Dos personas
Una mujer en el andén al aire libre de la estación. Su edad podría estar en cualquier punto entre los 55 y los 65 años. Va bien vestida, con ropa clásica y elegante pero que se nota actual, con ese punto de tendencia que siempre tiene la ropa cara. Un abrigo de tweed con solapas grandes, entallado y largo. Bufanda granate esponjosa. Un bolso louis vuitton que parece bueno. Unos zapatos de salón, de tacón bajo y punta afilada, negros y brillantes. Un broche en el pecho, en forma de ramillete: bisutería evidente pero con una cierta clase, nada recargada. Sin embargo, las medias son el primer detalle que indica que algo falla: son de color carne, pero de esa densidad y textura de mercadillo, de media de vieja. Brillan un poco, y dan un color antinatural, ortopédico, al pedazo de pierna que asoma bajo el dobladillo del abrigo. Otra de las cosas discordantes es el cabello, porque lo lleva excesivamente largo para lo que se acostumbra a ver en mujeres de esa edad, con raya al medio, aplanado y teñido de un marrón oscuro. Recogido de cualquier manera en la nuca con una goma grande, eso que antes (cuando yo tenía 12 años) estaba de moda y se llamaba coletero. No es que la señora vaya despeinada, sino que le da un aire vulgar que choca con todo el resto. La miro mientras llega el tren: saca del bolso un paquete de rosquillas y una botellita de agua. Sus ademanes, sus gestos, su grosera manera de comer la delatan de nuevo. Subo al tren y todavía me da tiempo a ver como se limpia la nariz con la manga del elegante abrigo.

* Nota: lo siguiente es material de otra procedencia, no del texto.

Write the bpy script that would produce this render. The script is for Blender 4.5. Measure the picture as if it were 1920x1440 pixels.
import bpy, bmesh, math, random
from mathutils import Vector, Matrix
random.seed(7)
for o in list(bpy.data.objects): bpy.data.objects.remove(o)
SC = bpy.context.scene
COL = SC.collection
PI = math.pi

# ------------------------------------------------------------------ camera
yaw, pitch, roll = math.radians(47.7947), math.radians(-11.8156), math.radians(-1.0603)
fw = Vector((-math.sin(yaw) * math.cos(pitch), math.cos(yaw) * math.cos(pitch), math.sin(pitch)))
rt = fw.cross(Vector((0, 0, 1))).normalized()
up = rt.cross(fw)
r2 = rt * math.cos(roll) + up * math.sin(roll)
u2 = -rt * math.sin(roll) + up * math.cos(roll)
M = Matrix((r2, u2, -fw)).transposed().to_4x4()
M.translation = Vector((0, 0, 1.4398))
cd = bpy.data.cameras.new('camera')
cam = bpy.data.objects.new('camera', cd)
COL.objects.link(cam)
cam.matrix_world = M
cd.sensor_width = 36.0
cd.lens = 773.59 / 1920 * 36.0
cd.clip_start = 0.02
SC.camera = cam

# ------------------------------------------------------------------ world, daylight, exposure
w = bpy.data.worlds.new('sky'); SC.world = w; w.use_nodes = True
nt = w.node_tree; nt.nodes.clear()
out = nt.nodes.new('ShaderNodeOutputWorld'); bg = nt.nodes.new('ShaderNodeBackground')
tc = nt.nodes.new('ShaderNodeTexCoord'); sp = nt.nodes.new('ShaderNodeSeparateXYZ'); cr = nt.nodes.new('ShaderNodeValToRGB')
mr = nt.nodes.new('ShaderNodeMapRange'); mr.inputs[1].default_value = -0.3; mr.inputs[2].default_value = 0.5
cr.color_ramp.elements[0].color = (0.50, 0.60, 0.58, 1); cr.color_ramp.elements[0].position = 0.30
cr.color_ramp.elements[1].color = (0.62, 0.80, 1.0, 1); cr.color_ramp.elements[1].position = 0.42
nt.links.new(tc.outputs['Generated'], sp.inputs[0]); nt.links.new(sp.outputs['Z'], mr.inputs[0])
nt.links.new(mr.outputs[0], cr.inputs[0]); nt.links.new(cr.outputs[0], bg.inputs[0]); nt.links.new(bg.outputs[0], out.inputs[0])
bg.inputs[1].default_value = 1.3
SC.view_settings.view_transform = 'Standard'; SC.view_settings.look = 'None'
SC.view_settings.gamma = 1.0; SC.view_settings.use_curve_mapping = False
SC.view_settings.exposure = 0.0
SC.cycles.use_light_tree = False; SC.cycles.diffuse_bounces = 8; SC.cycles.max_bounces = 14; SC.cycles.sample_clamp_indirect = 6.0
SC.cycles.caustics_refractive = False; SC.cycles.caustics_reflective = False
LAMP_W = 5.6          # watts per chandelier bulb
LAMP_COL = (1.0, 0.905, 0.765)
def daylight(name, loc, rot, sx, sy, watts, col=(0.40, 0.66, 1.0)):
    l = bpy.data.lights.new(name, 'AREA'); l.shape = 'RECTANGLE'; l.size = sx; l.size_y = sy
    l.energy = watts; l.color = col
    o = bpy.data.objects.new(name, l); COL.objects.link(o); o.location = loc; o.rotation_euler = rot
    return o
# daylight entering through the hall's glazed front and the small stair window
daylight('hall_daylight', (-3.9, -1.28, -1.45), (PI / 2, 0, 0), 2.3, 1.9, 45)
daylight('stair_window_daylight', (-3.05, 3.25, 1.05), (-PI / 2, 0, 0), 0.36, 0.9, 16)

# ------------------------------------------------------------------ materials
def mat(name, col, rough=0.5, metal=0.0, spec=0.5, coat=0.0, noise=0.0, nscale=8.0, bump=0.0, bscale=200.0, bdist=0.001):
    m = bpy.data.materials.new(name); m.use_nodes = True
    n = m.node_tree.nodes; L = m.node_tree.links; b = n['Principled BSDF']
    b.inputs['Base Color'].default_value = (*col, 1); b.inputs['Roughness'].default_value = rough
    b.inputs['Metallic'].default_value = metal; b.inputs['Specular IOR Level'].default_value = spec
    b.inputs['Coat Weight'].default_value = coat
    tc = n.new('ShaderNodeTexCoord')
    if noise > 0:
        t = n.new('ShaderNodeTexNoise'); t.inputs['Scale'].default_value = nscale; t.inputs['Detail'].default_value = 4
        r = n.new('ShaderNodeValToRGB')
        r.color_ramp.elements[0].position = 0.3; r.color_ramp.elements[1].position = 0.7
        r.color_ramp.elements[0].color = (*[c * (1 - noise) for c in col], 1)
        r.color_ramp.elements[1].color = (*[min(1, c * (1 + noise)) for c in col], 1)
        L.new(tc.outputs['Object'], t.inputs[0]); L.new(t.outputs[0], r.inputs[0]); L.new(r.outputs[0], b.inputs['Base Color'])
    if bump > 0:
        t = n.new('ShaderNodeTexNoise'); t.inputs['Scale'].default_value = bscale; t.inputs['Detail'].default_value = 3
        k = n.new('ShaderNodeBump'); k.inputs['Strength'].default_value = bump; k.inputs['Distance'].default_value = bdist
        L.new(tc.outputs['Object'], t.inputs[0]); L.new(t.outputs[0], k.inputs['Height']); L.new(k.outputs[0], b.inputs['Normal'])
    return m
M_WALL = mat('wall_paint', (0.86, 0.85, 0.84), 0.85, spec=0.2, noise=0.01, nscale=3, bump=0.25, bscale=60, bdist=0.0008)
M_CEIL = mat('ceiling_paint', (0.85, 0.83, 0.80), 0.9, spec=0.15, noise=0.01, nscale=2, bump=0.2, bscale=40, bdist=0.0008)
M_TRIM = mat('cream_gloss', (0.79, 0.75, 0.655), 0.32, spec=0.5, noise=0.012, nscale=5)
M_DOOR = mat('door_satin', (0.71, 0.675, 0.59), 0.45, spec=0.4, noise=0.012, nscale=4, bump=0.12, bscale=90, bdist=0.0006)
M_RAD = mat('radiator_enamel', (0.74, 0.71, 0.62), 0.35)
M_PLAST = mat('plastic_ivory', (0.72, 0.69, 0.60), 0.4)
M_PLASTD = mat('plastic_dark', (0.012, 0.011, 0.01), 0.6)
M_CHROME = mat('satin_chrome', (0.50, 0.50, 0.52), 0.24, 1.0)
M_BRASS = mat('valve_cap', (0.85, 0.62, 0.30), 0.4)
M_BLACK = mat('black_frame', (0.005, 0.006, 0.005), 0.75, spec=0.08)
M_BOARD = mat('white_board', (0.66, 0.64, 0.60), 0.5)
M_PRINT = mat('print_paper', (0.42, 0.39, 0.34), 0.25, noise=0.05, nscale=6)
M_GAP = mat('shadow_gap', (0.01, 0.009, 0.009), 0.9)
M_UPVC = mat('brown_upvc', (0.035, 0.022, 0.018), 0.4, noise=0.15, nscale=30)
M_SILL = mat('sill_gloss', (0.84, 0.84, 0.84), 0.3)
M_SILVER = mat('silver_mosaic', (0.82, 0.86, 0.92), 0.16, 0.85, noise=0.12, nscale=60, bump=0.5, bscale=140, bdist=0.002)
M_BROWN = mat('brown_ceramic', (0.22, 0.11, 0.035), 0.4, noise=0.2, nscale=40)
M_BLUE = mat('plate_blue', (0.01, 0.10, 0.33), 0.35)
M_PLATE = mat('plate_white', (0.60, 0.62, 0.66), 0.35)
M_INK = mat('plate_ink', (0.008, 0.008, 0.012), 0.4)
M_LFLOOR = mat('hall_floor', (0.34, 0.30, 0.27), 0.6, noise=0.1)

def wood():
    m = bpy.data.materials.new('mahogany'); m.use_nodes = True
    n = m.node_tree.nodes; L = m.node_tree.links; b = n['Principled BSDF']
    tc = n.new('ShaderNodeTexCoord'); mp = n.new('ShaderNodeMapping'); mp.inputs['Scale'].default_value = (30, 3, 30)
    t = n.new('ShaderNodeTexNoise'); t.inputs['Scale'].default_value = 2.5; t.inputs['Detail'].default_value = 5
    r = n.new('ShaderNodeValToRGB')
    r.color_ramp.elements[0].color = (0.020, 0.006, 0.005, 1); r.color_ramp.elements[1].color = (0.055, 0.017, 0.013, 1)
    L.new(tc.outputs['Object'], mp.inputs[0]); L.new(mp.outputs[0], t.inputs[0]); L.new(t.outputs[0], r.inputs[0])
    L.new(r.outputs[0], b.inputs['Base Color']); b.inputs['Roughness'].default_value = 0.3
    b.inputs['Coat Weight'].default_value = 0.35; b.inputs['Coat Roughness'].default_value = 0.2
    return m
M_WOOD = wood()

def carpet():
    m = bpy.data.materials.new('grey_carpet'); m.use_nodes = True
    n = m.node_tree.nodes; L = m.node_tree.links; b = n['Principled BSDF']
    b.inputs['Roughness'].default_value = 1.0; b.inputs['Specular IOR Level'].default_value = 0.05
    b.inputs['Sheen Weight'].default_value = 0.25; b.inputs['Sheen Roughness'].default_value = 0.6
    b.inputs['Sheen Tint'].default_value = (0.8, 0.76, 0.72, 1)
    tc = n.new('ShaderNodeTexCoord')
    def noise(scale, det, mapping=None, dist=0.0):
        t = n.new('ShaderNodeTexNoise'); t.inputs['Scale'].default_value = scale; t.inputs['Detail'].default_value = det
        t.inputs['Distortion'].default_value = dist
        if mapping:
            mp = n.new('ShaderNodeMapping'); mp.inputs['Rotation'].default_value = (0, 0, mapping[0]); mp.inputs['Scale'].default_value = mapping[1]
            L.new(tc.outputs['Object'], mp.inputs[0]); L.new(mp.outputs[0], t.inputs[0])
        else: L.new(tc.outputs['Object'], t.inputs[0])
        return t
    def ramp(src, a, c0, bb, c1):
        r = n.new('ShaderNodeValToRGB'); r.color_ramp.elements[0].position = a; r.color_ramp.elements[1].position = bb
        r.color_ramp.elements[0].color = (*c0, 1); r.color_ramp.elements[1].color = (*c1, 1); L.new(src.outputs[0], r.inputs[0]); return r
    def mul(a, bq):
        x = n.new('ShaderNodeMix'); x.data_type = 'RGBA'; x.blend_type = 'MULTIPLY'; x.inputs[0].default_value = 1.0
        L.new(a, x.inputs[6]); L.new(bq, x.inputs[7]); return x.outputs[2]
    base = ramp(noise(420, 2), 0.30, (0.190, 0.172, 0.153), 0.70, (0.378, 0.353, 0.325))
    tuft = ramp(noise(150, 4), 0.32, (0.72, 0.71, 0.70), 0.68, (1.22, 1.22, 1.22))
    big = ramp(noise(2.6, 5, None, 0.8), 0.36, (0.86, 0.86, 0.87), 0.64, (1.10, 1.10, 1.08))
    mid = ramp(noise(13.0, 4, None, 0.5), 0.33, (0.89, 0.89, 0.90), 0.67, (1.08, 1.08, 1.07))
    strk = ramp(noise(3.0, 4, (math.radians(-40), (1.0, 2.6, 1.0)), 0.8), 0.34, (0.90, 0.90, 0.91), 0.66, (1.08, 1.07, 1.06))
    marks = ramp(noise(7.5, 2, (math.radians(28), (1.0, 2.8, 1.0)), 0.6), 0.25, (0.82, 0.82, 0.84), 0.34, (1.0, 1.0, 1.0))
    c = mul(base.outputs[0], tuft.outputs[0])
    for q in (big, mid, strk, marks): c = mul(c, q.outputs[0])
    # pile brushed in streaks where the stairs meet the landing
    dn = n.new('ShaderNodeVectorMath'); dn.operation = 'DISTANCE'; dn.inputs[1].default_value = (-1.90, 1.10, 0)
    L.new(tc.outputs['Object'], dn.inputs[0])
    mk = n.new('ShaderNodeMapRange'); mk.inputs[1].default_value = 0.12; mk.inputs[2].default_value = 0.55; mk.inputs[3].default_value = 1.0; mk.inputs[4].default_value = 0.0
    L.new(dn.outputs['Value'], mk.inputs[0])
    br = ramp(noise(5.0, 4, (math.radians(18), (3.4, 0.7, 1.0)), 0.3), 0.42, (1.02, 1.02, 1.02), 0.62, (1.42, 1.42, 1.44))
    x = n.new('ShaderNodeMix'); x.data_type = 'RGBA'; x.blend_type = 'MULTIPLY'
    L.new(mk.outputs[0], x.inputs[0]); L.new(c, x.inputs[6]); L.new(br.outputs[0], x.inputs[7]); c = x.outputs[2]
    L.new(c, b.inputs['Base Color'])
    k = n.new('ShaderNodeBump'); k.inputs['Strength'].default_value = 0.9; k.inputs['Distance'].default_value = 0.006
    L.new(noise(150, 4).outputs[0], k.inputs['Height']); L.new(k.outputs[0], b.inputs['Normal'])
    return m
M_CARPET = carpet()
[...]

Los colores vivos me atraen, eso es vox populi. Los que prefiero visualmente son el rosa, el azul turquesa y el verde pistacho, sobre todo cuando destacan en una masa oscura, como es el tren en invierno, hasta los topes de abrigos y chaquetones en negro, marrón, gris y azul marino. En esos momentos, ver una bolsa de deporte enorme de un brillante, resplandeciente y precioso verde pistacho es todo un acontecimiento visual. La lleva un chico moreno y joven, con un atractivo medio gafapastoso y medio dejado. Lleva auriculares, zapatillas converse all stars de color caqui, barba de muchos días y el pelo revuelto, con un largo flequillo de lado que cruza su frente desde la sien derecha para sujetarse sobre la oreja izquierda. Lleva un piercing en el labio, y tiene la boca pequeña, apretada, los ojos entrecerrados, nublados por unas pestañas espesas. Está agarrado a la barra del techo, así que se le levanta el abrigo corto negro de paño y deja ver el final de un pantalón vaquero caído, con cinturón modernillo con remaches metálicos y una camisa de rayas en distintos tonos de verde, inaudita por su osadía. Me pregunto qué música oirá, cómo será su voz, y lo hago con un interés puramente curioso y sociológico y nada hormonal. Me doy cuenta de súbito que cada uno de los desconocidos de la calle o del tren tiene cosas bonitas, y me propongo ver por lo menos algo hermoso en cada persona que me cruce. Le miro de nuevo, para almacenar más detalles interesantes. Raül siempre me dice que miro demasiado a la gente, que soy odiosa por eso. Le miro fijo y me mira. Me sostiene la mirada sin cambiar la expresión. Bajo del tren.